Whatever can be said for the positions espoused by Project Debater during oral argument, one thing is sure: It wasn’t without bias. Much of that bias came from the humans who generated the data on which it was trained. Garbage in, garbage out, as they say in programming circles. If the statistical datasets on which it formed its opinions weren’t gathered with care, or if the human generated articles it read contained erroneous logic or other fallacies, then that would be reflected in the sentences it composed. No amount of digging revealed Project Debater to be anything like a strategic superintelligence – capable of reasoning about a self-generated world model. Not that such advanced AIs aren’t on the horizon; they are, as documented in a forthcoming book I’m writing on reinforcement learning. Rather, Projector Debater seemed an extension of IBM’s Watson platform – searching over and summarizing thousands of human-generated articles. That’s no small feat, and already I believe the repercussions of this limited capability will extend far and wide, potentially toppling our entire method of public discourse.

Much of what passes for civil society in the developed world is underpinned by oral argument – whether it be by politicians debating on TV, or lawyers arguing before the Supreme Court. If a computer can perform these functions better than a human, and after Project Debater it appears they someday could, then there is every reason to believe they’ll begin muscling out the human competition. So long as there’s a vibrant civil discourse producing well-reasoned articles and supporting statistical data that these AIs are trained upon, then we’re probably better off letting a computer search and summarize those positions for us. They will do so better, and more efficiently, than a human can.

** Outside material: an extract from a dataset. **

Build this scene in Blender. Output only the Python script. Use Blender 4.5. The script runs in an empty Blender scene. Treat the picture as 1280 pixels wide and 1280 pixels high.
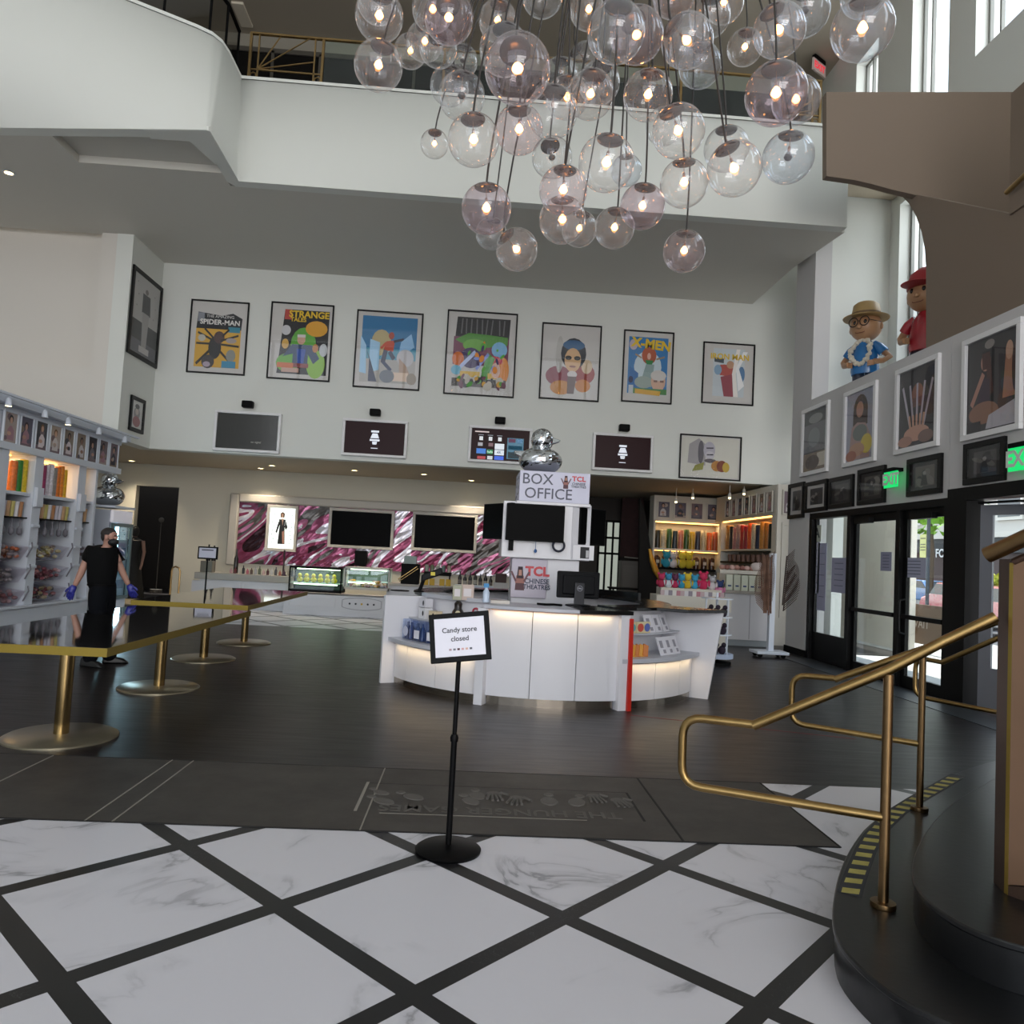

However, if we should ever put blind trust in such a voice, while failing to implement a system of checks and balances that ensures the AI is not merely an echo chamber for erroneous human opinions, or worse, deliberately biased by an elite or a corporation wishing to secure some stake for itself, then we’ll have surely started down the road to perdition. Alarmingly, IBM failed to demonstrate any strong system of checks and balances for Project Debater, or open source the code behind it, undermining much of the system’s credibility. Rather than inspiring our trust, I believe we should approach Project Debater with a surfeit of caution, and demand a more rigorous methodology, before turning it loose on any real-world debates.